From the above perspective we can draw the same analysis that when dictators are frustrated with the accountability and questions on human rights violations, they always look for an alternative. It is therefore in this context that Kagame is killing many birds with one stone. Kagame knows very well that China will not ask him about the killings of his own people, freedom of association, freedom of press, or opening of political space. China will not put President Kagame on task for an explanation on how Alex Bakunzibake is picked from the tax in bold daylight and thrown in a swamp in Uganda left for death to take its course.
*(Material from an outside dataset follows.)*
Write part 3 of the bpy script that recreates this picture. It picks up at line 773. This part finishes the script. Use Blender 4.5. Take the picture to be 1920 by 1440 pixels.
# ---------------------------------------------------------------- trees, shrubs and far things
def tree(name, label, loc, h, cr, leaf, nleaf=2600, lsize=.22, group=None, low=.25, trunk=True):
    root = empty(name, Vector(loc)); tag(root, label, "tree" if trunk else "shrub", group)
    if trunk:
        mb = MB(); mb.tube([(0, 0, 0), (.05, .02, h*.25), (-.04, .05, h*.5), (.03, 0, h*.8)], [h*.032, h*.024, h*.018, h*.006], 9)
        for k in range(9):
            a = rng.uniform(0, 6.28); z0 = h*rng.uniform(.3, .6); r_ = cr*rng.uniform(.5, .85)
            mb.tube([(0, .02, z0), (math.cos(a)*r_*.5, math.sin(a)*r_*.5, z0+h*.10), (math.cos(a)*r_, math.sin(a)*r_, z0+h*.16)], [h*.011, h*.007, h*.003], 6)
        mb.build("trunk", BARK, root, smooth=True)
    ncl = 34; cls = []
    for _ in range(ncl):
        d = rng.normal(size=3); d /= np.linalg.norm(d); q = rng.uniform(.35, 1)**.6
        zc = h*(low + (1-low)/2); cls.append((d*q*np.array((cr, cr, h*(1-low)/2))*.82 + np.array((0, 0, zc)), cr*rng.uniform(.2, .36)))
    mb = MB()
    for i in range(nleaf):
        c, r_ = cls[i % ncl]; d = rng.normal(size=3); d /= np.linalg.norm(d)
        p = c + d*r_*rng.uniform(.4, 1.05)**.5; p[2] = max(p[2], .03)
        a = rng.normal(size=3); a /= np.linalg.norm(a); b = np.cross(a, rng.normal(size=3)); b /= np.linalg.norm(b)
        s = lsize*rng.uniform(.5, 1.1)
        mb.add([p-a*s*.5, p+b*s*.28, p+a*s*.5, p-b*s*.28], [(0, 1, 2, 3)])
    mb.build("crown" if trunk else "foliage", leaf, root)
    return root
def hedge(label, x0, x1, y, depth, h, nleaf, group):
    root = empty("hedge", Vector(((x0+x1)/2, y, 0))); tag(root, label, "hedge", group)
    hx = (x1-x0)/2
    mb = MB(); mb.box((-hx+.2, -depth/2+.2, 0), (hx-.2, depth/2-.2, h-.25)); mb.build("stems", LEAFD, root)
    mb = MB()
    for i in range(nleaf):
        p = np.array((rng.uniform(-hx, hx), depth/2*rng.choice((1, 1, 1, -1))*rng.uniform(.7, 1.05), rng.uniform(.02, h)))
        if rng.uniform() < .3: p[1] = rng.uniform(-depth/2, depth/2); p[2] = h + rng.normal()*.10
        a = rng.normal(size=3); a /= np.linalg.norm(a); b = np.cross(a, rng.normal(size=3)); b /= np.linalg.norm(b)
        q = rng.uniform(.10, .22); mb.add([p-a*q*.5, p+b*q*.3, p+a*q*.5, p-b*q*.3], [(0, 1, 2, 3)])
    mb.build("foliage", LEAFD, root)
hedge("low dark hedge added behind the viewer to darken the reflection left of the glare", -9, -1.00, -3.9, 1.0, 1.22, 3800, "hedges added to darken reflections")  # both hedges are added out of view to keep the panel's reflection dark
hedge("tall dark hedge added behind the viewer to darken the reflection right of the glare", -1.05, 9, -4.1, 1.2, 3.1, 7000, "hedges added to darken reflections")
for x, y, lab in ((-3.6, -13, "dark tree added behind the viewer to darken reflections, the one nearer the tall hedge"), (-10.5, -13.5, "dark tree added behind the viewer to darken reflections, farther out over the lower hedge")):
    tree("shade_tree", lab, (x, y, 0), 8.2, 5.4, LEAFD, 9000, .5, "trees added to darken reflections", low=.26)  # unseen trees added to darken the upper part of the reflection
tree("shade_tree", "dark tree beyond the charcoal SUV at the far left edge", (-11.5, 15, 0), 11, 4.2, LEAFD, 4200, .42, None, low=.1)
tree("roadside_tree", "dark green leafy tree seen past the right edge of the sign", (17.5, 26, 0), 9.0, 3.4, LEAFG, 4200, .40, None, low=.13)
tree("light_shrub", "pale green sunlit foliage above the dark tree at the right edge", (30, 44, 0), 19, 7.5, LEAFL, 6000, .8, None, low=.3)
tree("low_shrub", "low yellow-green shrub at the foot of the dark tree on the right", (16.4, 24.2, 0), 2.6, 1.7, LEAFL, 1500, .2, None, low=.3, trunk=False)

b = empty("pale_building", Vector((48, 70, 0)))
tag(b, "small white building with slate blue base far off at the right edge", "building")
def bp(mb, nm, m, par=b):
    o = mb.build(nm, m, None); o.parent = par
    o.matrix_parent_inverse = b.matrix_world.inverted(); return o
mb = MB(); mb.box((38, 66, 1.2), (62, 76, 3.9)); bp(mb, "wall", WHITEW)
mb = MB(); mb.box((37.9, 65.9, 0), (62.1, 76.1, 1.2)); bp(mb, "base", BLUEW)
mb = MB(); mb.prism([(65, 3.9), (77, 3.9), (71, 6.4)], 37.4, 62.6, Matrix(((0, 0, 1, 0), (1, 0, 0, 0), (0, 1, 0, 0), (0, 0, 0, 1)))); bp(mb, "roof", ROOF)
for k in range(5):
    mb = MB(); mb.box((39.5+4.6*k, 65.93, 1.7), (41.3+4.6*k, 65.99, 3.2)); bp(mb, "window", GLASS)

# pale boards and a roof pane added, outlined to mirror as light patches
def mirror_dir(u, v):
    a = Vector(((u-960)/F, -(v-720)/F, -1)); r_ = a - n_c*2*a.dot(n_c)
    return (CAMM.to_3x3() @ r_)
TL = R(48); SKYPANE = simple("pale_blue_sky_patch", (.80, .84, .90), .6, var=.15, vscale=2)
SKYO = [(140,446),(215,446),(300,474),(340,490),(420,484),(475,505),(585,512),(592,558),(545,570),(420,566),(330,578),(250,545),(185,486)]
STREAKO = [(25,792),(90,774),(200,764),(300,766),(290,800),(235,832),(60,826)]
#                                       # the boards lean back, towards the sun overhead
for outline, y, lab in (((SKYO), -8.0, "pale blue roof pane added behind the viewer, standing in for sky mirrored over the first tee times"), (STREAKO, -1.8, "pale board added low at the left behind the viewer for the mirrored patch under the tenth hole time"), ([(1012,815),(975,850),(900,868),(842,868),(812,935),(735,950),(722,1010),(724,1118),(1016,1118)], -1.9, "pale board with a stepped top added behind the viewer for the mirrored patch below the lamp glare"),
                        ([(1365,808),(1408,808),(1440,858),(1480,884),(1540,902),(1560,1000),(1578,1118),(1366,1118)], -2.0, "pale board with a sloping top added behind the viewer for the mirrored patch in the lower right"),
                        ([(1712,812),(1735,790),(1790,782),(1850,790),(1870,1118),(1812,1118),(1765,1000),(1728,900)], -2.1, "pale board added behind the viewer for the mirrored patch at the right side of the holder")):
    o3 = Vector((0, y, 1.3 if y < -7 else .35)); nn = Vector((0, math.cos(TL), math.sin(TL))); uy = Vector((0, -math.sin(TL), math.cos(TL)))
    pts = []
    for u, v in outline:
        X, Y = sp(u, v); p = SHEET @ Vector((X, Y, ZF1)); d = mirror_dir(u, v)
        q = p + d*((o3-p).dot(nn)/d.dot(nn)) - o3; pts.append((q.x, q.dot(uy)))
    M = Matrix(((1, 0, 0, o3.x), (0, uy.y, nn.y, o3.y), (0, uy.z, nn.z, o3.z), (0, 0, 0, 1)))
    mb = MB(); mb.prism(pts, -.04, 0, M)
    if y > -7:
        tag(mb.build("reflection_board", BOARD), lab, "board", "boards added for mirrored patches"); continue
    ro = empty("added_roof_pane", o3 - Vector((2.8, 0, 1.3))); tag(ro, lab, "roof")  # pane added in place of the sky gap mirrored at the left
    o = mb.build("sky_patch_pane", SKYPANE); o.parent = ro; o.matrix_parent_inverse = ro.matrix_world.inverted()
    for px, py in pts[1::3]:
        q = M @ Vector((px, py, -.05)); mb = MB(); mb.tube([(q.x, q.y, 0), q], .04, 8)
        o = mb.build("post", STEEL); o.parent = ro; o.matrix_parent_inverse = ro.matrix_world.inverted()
President Kagame knows that, China will not ask him, why he has violated the sovereignty of Congo several times and now supporting the notorious rebel group led by the International War Criminal Bosco Ntaganda who is indicted by the International Criminal Court (ICC). As the saying goes, the days of a thief are 40, President Idi Amin clocked his days and by 1978, the number of Amin’s supporters and close associates had shrunk significantly, and he faced increasing dissent from the populace within Uganda as the economy and infrastructure collapsed from years of neglect and abuse. After the killings of Bishop Luwum and ministers Oryema and Oboth Ofumbi in 1977, several of Amin’s ministers defected or fled into exile. In November 1978, after Amin’s vice president, General Mustafa Adrisi, was injured in a car accident, troops loyal to him mutinied. Amin sent troops against the mutineers, some of whom had fled across the Tanzanian border. President Amin accused Tanzanian President Julius Nyerere of waging war against Uganda, ordered the invasion of Tanzanian territory, and formally annexed a section of the Kagera Region across the boundary.
President Nyerere retaliated by mobilizing the Tanzania People’s Defense Forces and counterattacked, joined by several groups of Uganda exiles who united as the Uganda National Liberation Army(UNLA) and forced him into exile on 11 April 1979 despite military help from Libya’s Muammar Al –Gaddafi.
The comparative analysis of Idi Amin and Kagame in this article is to help the reader to draw his/her own conclusion on the fate of Kagame and his close henchmen and of course our country Rwanda. Since the departure of Kayumba Nyamwasa the former Army Commander a close comrade and colleague to president Kagame, Kigali and the whole country has changed, soldiers are deployed everywhere as if the country is at war. The political environment is almost or less the same with Idi Amin’s times, Kagame has ordered the massacre of Bishops, he has killed his comrades, and many who have survived his spear have gone into exile, suppression of political dissent is the order of the day in Rwanda. President Kagame like Idi Amin is obsessed with expansionism that’s why he is always attacking his neighbor Congo in the pretext of fighting Interahamwe and FDLR. Some political analysts have asserted that Kagame has already planned an independent North Kivu under his proxies, CNDP, and now M23, the United Republic of North Kivu.
With political pressure on all sides, and wars that are not in the interest of the Rwandan People, enemies camping outside and inside the country, Kagame feels threatened and without away out of this dilemma because of the international crimes still hanging on his head, I’m afraid he will start to attack everybody, and in fact he has started, for those who are still in doubt of the next step of Kagame’s political direction should read on how Amin killed even his own relatives. It is unfortunate that many people are still looking the other way as many people continue to disappear, receive anonymous calls, harassed, killed, or incarcerated just because they have different political views. What is upsetting though about Rwandans is that while some people are suffering under Kagame’s dictatorial regime, many are laughing thinking their turn will never come, but whenever violence occurs in the state, it eventually overflows to everyone.